Executive Q&A: Fed Policies to Push Cycle Further

Penn Mutual Asset Management CIO Mark Heppenstall provides insights into the effects of the recent twist in Fed policies and the return of high-quality bonds.
Mark Heppenstall, CIO, Penn Mutual Asset Management
Mark Heppenstall, CIO, Penn Mutual Asset Management

As this cycle is getting closer to breaking records due to its longevity, talks of a recession intensify, despite a missing fuse to trigger it. Interest rates still occupy the top spot among investors’ concerns, even with the Federal Reserve’s decision to pause hikes amid rising volatility. All indicators that might provide a clue on what is to come are being monitored for the slightest fluctuation, as investors are looking at the calmer waters of international trade affairs to support a more positive approach on business in the year ahead. All these premises support the theory that this year will be a good one for overall economic growth, close to the levels in 2018. Major markets continue to thrive, fueled by population and employment growth, as the growing wave of tech employers is gaining more strength.

Mark Heppenstall, CIO of Penn Mutual Asset Management, believes that negative investor sentiment in the last quarter of 2018 prepared investors for the economic slowdown ahead, minimizing risks and maximizing returns. In the interview below, Heppenstall shares his views on the evolution of capital markets in 2019.

This year seems to be crucial for how this very long cycle will close. What are your predictions for 2019 when it comes to capital markets?

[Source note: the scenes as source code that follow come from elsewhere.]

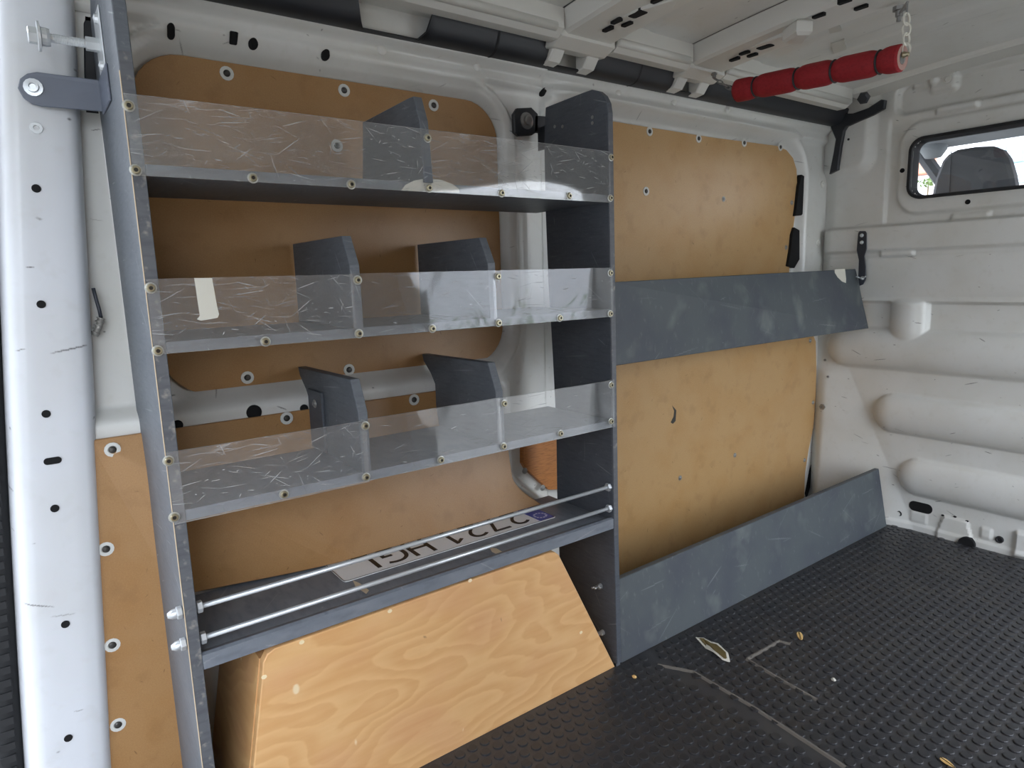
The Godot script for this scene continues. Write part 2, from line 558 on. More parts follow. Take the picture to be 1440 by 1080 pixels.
func wall_left() -> void:
	var z0 := -2.285; var z1 := 0.12; var y0 := -0.02; var y1 := 1.475
	var nu := 401; var nv := 250
	var am := sheet(nu, nv, func(i, j):
		var z := lerpf(z0, z1, float(i) / (nu - 1))
		var y := lerpf(y0, y1, float(j) / (nv - 1))
		return Vector3(wall_x(z, y), y, z), null, false)
	var w := struct("wall_left", null, null)
	part(w, "inner_skin", am, M.white_paint)
	var st := mb()
	box(st, Vector3(-0.42, -0.1, -2.3), Vector3(-0.36, 1.5, 0.16))
	part(w, "outer_skin", st, M.white_plain)
	# pressed holes in the cant rail
	for q in [[Vector2(-0.1148, 1.3458), 0.006, 0.011], [Vector2(-0.2156, 1.352), 0.0065, 0.0095], [Vector2(-0.2498, 1.3482), 0.0085, 0.0085], [Vector2(-0.3848, 1.3504), 0.0085, 0.0085], [Vector2(-0.9301, 1.3554), 0.0085, 0.0085]]:
		st = mb()
		xf = func(p): return Vector3(p.x + wall_x(p.z, p.y), p.y, p.z)
		prism(st, rrect(q[0].x - q[1], q[0].x + q[1], q[0].y - q[2], q[0].y + q[2], q[1] * (0.3 if q[2] > q[1] * 1.4 and q[1] < 0.0066 and q[2] < 0.01 else 0.95), 4), 0, -0.012, 0.0026)
		xf = null
		part(w, "hole", st, M.black_hole)
	# two upright slots beside the forward panel
	for q in [[Vector2(-2.0914, 1.2385), Vector2(-2.1238, 1.2309), Vector2(-2.1234, 1.119), Vector2(-2.1018, 1.1012), Vector2(-2.0613, 1.0976), Vector2(-2.0678, 1.1317), Vector2(-2.0763, 1.1994)], [Vector2(-2.0597, 1.0587), Vector2(-2.092, 1.0495), Vector2(-2.0996, 0.9481), Vector2(-2.0697, 0.9186), Vector2(-2.0287, 0.9266), Vector2(-2.0425, 0.9854), Vector2(-2.048, 1.0342)]]:
		st = mb()
		prism(st, q, 0, -0.306, -0.2885, 0.001)
		part(w, "slot", st, M.black_hole)
	# torn opening at the foot of the forward strip
	st = mb()
	xf = func(p): return Vector3(p.x + wall_x(p.z, p.y), p.y, p.z)
	prism(st, [Vector2(-2.3001, 0.2501), Vector2(-2.324, 0.2171), Vector2(-2.322, 0.1798), Vector2(-2.2911, 0.1103), Vector2(-2.26, 0.0471), Vector2(-2.2466, 0.021), Vector2(-2.2343, 0.047), Vector2(-2.258, 0.1344), Vector2(-2.2849, 0.1839), Vector2(-2.3141, 0.2102)], 0, -0.004, 0.0022)
	xf = null
	part(w, "opening", st, M.black_hole)
	# holes of the ledge below the rear window blank
	for q in [[Vector2(-0.185, 0.6796), 0.014], [Vector2(-0.0531, 0.6756), 0.009], [Vector2(-0.2804, 0.6733), 0.008]]:
		st = mb()
		prism(st, disc(q[1], 18, q[0]), 0, -0.27, wall_x(q[0].x, q[0].y) + 0.003)
		part(w, "hole", st, M.black_hole)
	# spot-weld dimples and seam along the cant rail
	for q in [Vector2(-0.5059, 1.3807), Vector2(-0.7393, 1.3839), Vector2(-1.1824, 1.3887), Vector2(-1.3997, 1.391), Vector2(-1.6338, 1.3957)]:
		st = mb(true)
		lathe(st, [Vector2(0.011, 0), Vector2(0.009, 0.004), Vector2(0.004, 0.006), Vector2(0, 0.0063)], facing(Vector3(1, 0.25, 0), Vector3(wall_x(q.x, q.y) - 0.001, q.y, q.x)))
		part(w, "dimple", st, M.white_plain)
	# screw ends on the forward strip
	for q in [Vector2(-2.2446, 1.2157), Vector2(-2.2336, 1.0084)]:
		st = mb()
		lathe(st, [Vector2(0.012, 0), Vector2(0.011, 0.003), Vector2(0.004, 0.003), Vector2(0.003, 0.001), Vector2(0, 0.001)], facing(Vector3.RIGHT, Vector3(-0.298, q.y, q.x)))
		part(w, "rivet_nut", st, M.white_plain)

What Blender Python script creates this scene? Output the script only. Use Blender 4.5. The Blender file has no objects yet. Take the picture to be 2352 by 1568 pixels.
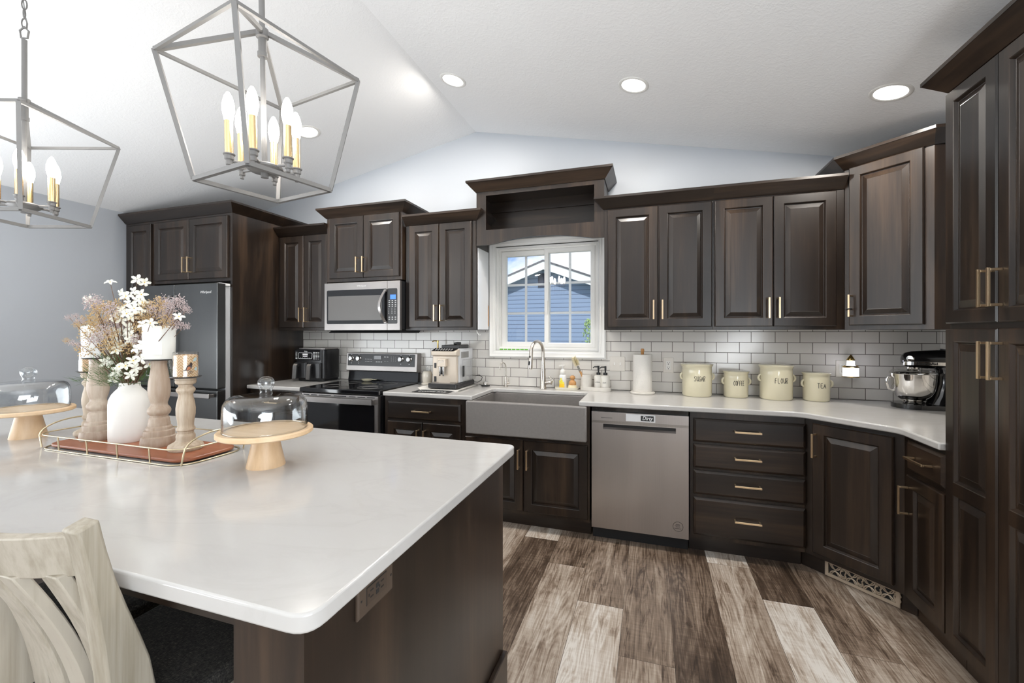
import bpy, bmesh, math, random
from mathutils import Vector, Matrix
random.seed(7)
R = math.radians
S = bpy.context.scene
COL = S.collection

# ------------------------------------------------------------------ camera
W_PX, H_PX = 2352.0, 1568.0
F_PX, YAW, HORIZON = 984.58, 0.3131, 763.36
cam_data = bpy.data.cameras.new('camera')
cam = bpy.data.objects.new('camera', cam_data); COL.objects.link(cam)
cam.location = (0.2277, -3.5354, 1.3917)
cam.rotation_euler = (R(90), 0, YAW)
cam_data.sensor_fit = 'HORIZONTAL'; cam_data.sensor_width = 36.0
cam_data.lens = 36.0 * F_PX / W_PX
cam_data.shift_y = -(H_PX / 2 - HORIZON) / W_PX
cam_data.clip_start = 0.02; cam_data.clip_end = 200
S.camera = cam
S.view_settings.view_transform = 'Standard'
try: S.view_settings.look = 'None'
except Exception: pass
S.view_settings.gamma = 1.0; S.view_settings.use_curve_mapping = False
S.view_settings.exposure = 0.25
S.cycles.use_denoising = True
S.cycles.max_bounces = 10; S.cycles.diffuse_bounces = 5; S.cycles.glossy_bounces = 4
S.cycles.transmission_bounces = 8; S.cycles.transparent_max_bounces = 16
S.cycles.sample_clamp_indirect = 6.0
S.cycles.caustics_reflective = False; S.cycles.caustics_refractive = False

# ------------------------------------------------------------------ node helpers
def new_mat(name):
    m = bpy.data.materials.new(name); m.use_nodes = True
    nt = m.node_tree; nt.nodes.clear()
    out = nt.nodes.new('ShaderNodeOutputMaterial')
    b = nt.nodes.new('ShaderNodeBsdfPrincipled')
    nt.links.new(b.outputs[0], out.inputs[0])
    return m, nt, b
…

Heppenstall: The current economic expansion in the U.S. is on track to become the longest on record by mid-year. We expect gradual recovery of equity and credit markets this year as the current Fed tightening cycle comes to an end. A moderation in economic growth and inflation back into the Fed’s “comfort zone” will help extend the current extended cycle.

Name the main factors that will impact financial products in the months ahead. Which one is essential for the stability of the markets?

Heppenstall: The recent market volatility has been driven by a number of factors—i.e. China trade tensions, political turmoil in D.C.—but Federal Reserve policy has been the primary source. The sell-off in risk assets started in early October when Federal Reserve Chair Jerome Powell indicated that numerous more rate hikes were in store for investors and then turned 180 degrees in January when Fed communication and forward guidance turned “dovish,” indicating a pause in Fed tightening.

 

2018 was one of the worst years for the stock market. Should we expect more of the same in 2019?

Heppenstall: We expect stable interest rates and attractive valuations will lead to a recovery in equity valuations this year. The negative investor sentiment during the fourth quarter of 2018 lowered investor expectations for both economic growth and corporate profits in 2019 and will help generate positive equity market returns.

How will damaged investor sentiment impact the financial markets going forward?

Heppenstall: Investor fear escalated during the fourth quarter driven by concerns that an overly aggressive Fed could tip the U.S. economy into recession. Sentiment rebounded almost immediately after Fed Chair Powell changed his views regarding the path of monetary policy.

What would you advise investors that are still formalating their strategy for 2019?

Heppenstall: The benefits of diversification were limited last year as stocks and bonds both struggled. More recent market behavior suggests a return of high-quality bonds acting as good hedge against “risk-off” environments.